Mengapa Si Sales Sendiri Tidak Menggunakan Produk dari Brand X

Mengapa Si Sales Sendiri Tidak Menggunakan Produk dari Brand X

Kisah si sales yang tidak menggunakan produk brand X, padahal ia bekerja di brand X, menjadi perhatian khusus jajaran manajemen kala itu. Mereka mengeluarkan peraturan bahwa wajib pakai produk brand X dan dilarang membawa produk selain brand X ke dalam area kantor dan untuk menemui konsumen.

Menurut saya, pihak manajemen kala itu seolah berlebihan menanggapi kisah si sales. Mereka sudah menyadari arti penting karyawan menampilkan kecintaan terhadap perusahaan/brand. Kita sering menunjukkan ketidak cintaan kita terhadap brand atau perusahaan yang kita wakili, dengan cara paling gampang yaitu tidak menggunakan produknya.

Tetapi, bukan hanya si sales yang memperhatikan hal ini, namun juga (calon) konsumen Anda. Menjadi pertanyaan yang menggelitik konsumen, jika Anda menawarkan produk satu brand sementara Anda sendiri memakai brand berbeda. "Jika memang sebagus itu, kenapa Anda sendiri tidak pakai?"

Bukankah apa yang kita rasa atau yakini akan tertuang dalam perkataan dan perilaku kita? Ciri lainnya adalah saat kita tidak serius menjaga nama baik brand yang kita wakili.

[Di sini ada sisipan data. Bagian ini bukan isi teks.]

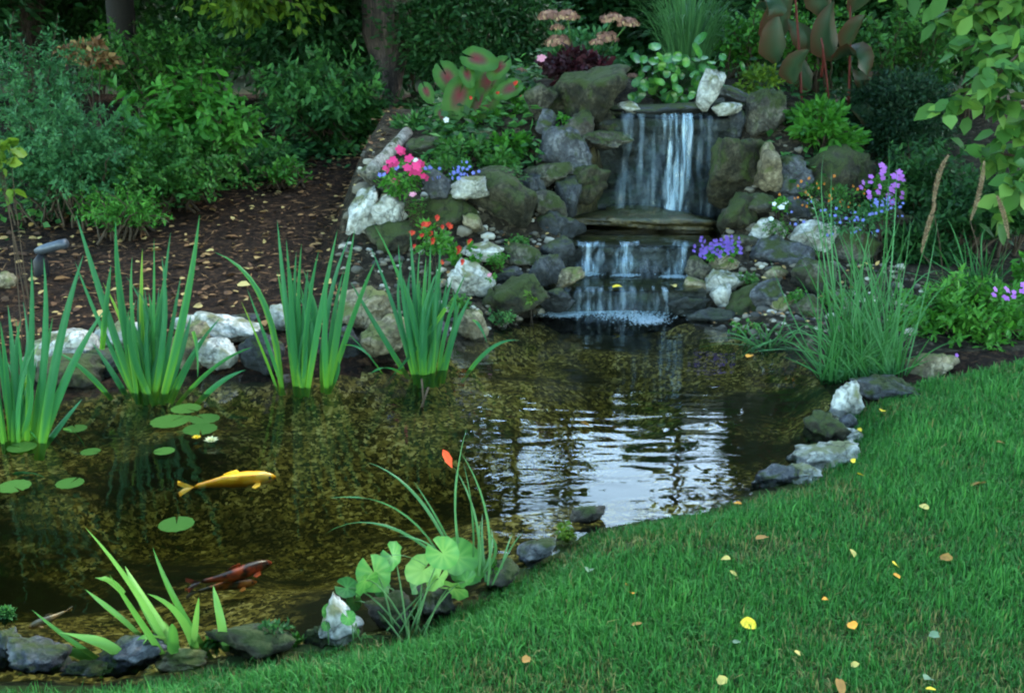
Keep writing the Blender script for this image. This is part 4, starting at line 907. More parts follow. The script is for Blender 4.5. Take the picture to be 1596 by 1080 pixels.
o = shrub('green_bedding_plant', 795, 228, 70, 46, 7.5, 'lf_bright', .06, 'bright green bedding plant left of the angular blue-grey boulder', 86, n=22, per=16, W=.028, stems=5, stem_r=.004, cat='plant', T=T_OV, TF=F_OV)
shrub('dark_bedding_plant', 725, 238, 110, 52, 7.4, 'lf_mid', .045, 'mid-green bedding plant in the middle of the upper left terrace', 87, n=40, per=26, W=.02, stems=5, stem_r=.004, cat='plant')
shrub('green_bedding_plant', 760, 192, 80, 36, 7.9, 'lf_bright', .06, 'green foliage under the caladium leaves', 88, n=24, per=18, W=.026, stems=4, stem_r=.004, cat='plant')
o = shrub('green_bedding_plant', 812, 155, 36, 56, 7.9, 'lf_bright', .05, 'small green plant with red flower left of the moss-topped rock', 89, n=14, per=16, W=.026, stems=4, stem_r=.004, cat='plant')
flowers(o, 'red_petal', [(804, 130, 1.3), (813, 151, .7), (776, 145, .8), (734, 153, .7)], 7.8, .8, 6)
shrub('green_sprig', 875, 190, 26, 24, 7.55, 'lf_bright', .035, 'small green sprig below the big lip boulder', 90, n=7, per=9, W=.024, stems=2, stem_r=.003, cat='sprig')
shrub('green_sprig', 829, 464, 20, 14, 5.98, 'lf_yellow', .03, 'bright green sprig on the low mossy rock at the water', 91, n=5, per=7, W=.02, stems=2, stem_r=.002, cat='sprig')
for q_, (u, v, w, h, Y, mt, lab) in enumerate([(806, 376, 40, 22, 6.6, 'lf_mid', 'green trailing plant at the foot of the tall mossy boulder'), (775, 402, 34, 22, 6.35, 'lf_bright', 'light green trailing plant right of the flat white stone'),
    (1168, 432, 36, 20, 6.35, 'lf_mid', 'trailing plant spilling over the bright white jagged rock'), (1240, 462, 44, 30, 6.1, 'lf_bright', 'leafy trailing plant between cream stone and reed edge'), (1305, 462, 60, 40, 6.1, 'lf_mid', 'green plant among the rocks behind the reeds'),
    (648, 312, 40, 22, 6.7, 'lf_bright', 'trailing plant hanging below the pink flowers'), (1212, 350, 50, 26, 6.85, 'lf_mid', 'trailing plant under the white flowers'), (800, 262, 44, 22, 7.0, 'lf_cover', 'trailing plant left of the low grey-brown rock'),
    (715, 475, 50, 40, 5.95, 'lf_bright', 'grassy plant below the pale fissured rock'), (780, 492, 60, 22, 5.95, 'lf_cover', 'dark creeping plant at the water by the low mossy rock'), (1175, 510, 80, 30, 5.85, 'lf_bright', 'bright creeping plant on the waterline left of the reeds')]):
    spray('trailing_plant', u, v, w, h, Y, mt, .035, lab, 600+q_, W=.016, nb=22, per=12, cat='plant', stem_r=.002, group='small plants spilling over the rockery', droop=.7)
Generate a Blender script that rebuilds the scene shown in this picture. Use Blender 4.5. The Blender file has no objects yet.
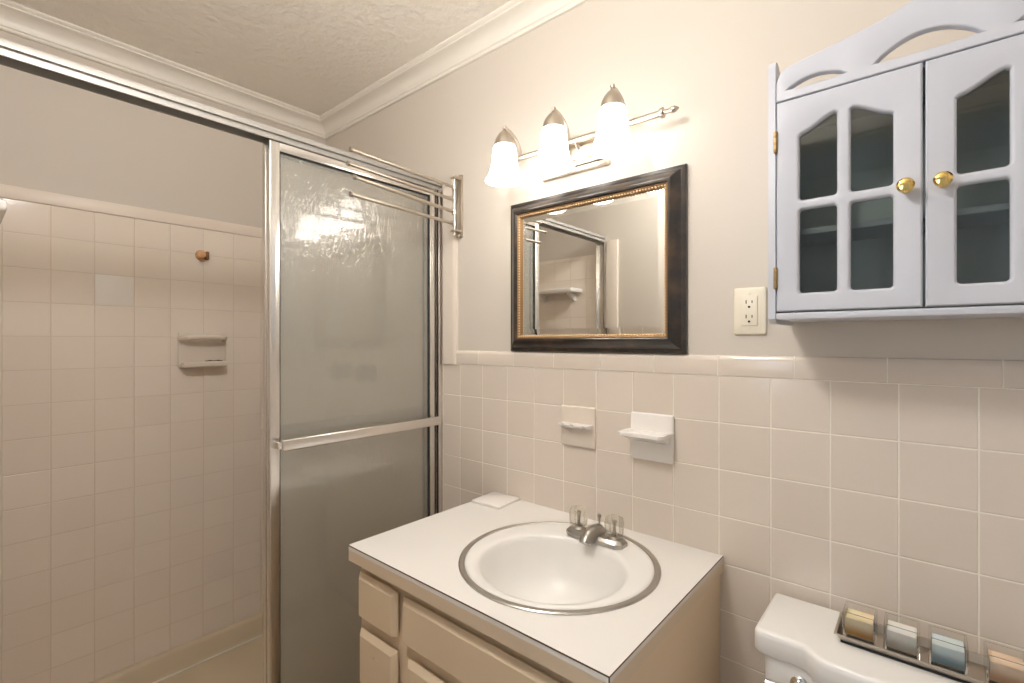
import bpy, bmesh, math, random
from mathutils import Vector, Matrix
random.seed(7)
scn = bpy.context.scene
COL = scn.collection
PI = math.pi

# ------------------------------------------------------------------ camera, world, exposure
cam_d = bpy.data.cameras.new('camera')
cam = bpy.data.objects.new('camera', cam_d)
COL.objects.link(cam)
cam.location = (0.0, -1.18, 1.30)
cam.rotation_euler = (PI / 2, 0, math.radians(40.5))
cam_d.lens = 17.0
cam_d.sensor_width = 36.0
cam_d.clip_start = 0.01
scn.camera = cam

WORLD_STRENGTH = 5.5       # fill daylight beyond the added hall window
WORLD_COLOR = (0.80, 0.89, 1.0, 1)
LAMP_STRENGTH = 8.0        # lit glass shades of the vanity light
LAMP_COLOR = (1.0, 0.95, 0.88, 1)
FILL_STRENGTH = 92.0        # fill globe added out of view above the frame
FILL_COLOR = (1.0, 0.97, 0.93, 1)
world = bpy.data.worlds.new('daylight')
scn.world = world
world.use_nodes = True
bg = world.node_tree.nodes['Background']
bg.inputs[0].default_value = WORLD_COLOR
bg.inputs[1].default_value = WORLD_STRENGTH
portal_d = bpy.data.lights.new('fill_window_portal', 'AREA')  # guides fill daylight through the added hall window
portal_d.shape = 'RECTANGLE'; portal_d.size = 1.0; portal_d.size_y = 1.1
portal_d.cycles.is_portal = True
portal = bpy.data.objects.new('fill_window_portal', portal_d)
COL.objects.link(portal)
portal.location = (-1.25, -3.02, 1.45)
portal.rotation_euler = (-PI / 2, 0, PI)    # faces +y, into the hall

scn.view_settings.view_transform = 'Standard'
scn.view_settings.look = 'None'
scn.view_settings.exposure = 0.0
scn.view_settings.gamma = 1.0
scn.view_settings.use_curve_mapping = False
scn.cycles.max_bounces = 14
scn.cycles.diffuse_bounces = 6
scn.cycles.glossy_bounces = 6
scn.cycles.transmission_bounces = 10
scn.cycles.transparent_max_bounces = 12
scn.cycles.sample_clamp_indirect = 6.0

# ------------------------------------------------------------------ materials
def srgb(r, g, b):
    f = lambda c: (c / 255 / 12.92) if c / 255 <= 0.04045 else ((c / 255 + 0.055) / 1.055) ** 2.4
    return (f(r), f(g), f(b), 1)

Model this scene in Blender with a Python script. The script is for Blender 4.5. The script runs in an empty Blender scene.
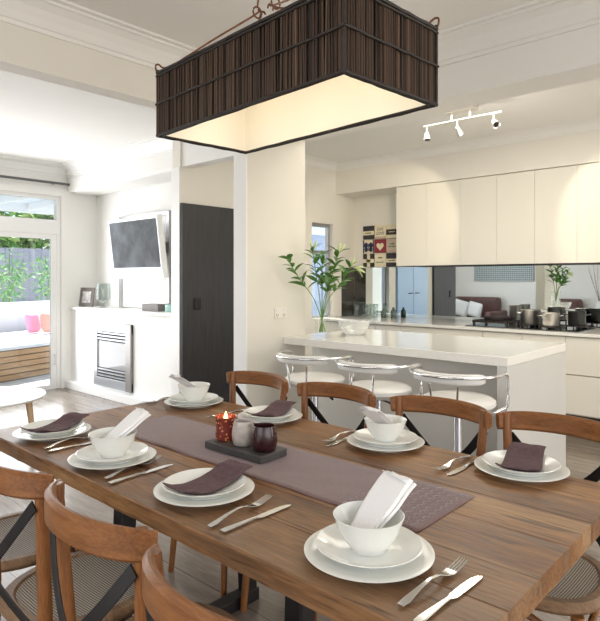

Misalnya, dengan melakukan pekerjaan dengan sekedarnya, hingga hasilnya pun ala kadarnya.

Kisah dari tenaga sales lainnya adalah saat menjawab pertanyaan konsumen tentang mengapa prosedur pembelian begitu panjang dan banyak berkas-nya, serta beberapa keberatan terkait peraturan lainnya. Jawaban yang umum mereka berikan adalah bahwa memang sudah begitulah peraturan perusahaan.

Bukan kejutan jika konsumen kelak ikut memberi komentar tentang keberatan yang mereka rasakan. Diikuti komentar "Memang begitu…" dari mulut ke mulut. Melahirkan hubungan cinta setengah hati dari konsumen pada perusahaan dan brand yang diusung.

Dan sedihnya, ini terjadi banyak tanpa disadari. Cinta setengah hati karyawan pada brand/perusahaannya, tertuang pada kalimat dan sikap mereka pada saat menghadapi konsumen. Meninggalkan kesan di mata konsumen, yang akhirnya ikut meyakini bahwa brand/perusahaan kita tidak layak untuk jadi urutan pertama untuk dicintai.

Efek domino cinta setengah hati berlanjut, mempengaruhi tingkatan layanan yang diberikan. Mempengaruhi jumlah konsumen yang akan menjadi partner bisnis jangka panjang. Mempengaruhi kelangsungan hidup perusahaan.

Efek domino rasa cinta karyawan terhadap perusahaan, seperti dikatakan Simon Sinek, "Customers will never love a company until the employees love it first."